Cliff laughed—the sort of friendly, dismissive laugh that older friends seem to perfect when they are children. “Sure thing, Jeff. Bet you read that on the back of your stupid Marvel comics.”

“Tell you what,” Cliff eventually responded with a thoughtful tone. “You’re not going to die from jumping off this ledge. It’s only 10 feet up from the water. And you already saw me swimming around the spot you’ll be jumping into….I checked, and there aren’t any hidden rocks. Just like there aren’t any crocodiles, alligators, mermaids, or sharks, for that matter.”

“The only animal that’s causing you trouble is that chicken that keeps clucking inside your head. Once you jump, let me tell you, that bird won’t make a peep.”

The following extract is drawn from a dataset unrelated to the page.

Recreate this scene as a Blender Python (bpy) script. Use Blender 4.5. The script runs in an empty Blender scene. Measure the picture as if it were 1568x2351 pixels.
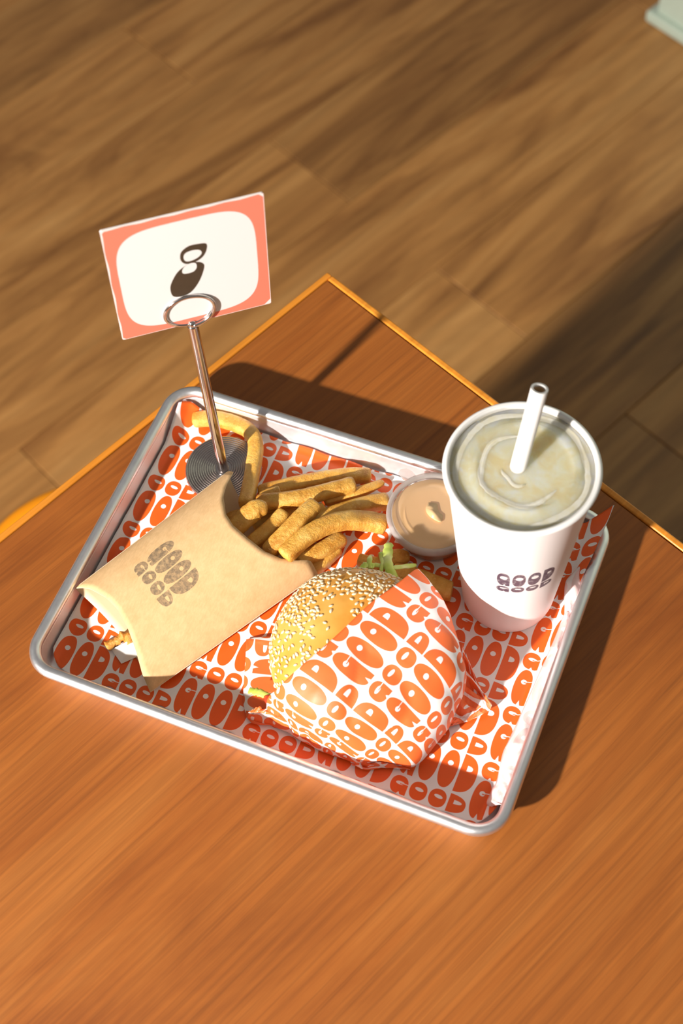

Jeff took a deep breath, started to say something, but thought better of it, and quietly sat down next to his friend. The heat of the day was beginning to rise, and the sun beat down on their shoulders with a familiar and comforting sting. Buzzing somewhere overhead was a dragonfly, and the smell of BBQ wafted out from the shoreline.

Suddenly Jeff bolted upright and stood clenching his fist. His rapid breathing sounded like a steam engine gaining momentum. Then, without uttering a word, he leaped from the boulder, legs and arms akimbo, falling silent as a turtle, but not half so gracefully, into the green water below.

A moment later Jeff resurfaced and let out a triumphant scream, his face beaming with delight.

The "coming of age" jump from the boulder had not gone exactly according to plan, but the main thing that needed to happen had indeed happened. A 10-year-old boy had faced his fears and learned that doing so, even imperfectly, did wonders to build his confidence and rob anxiety of its power to control him.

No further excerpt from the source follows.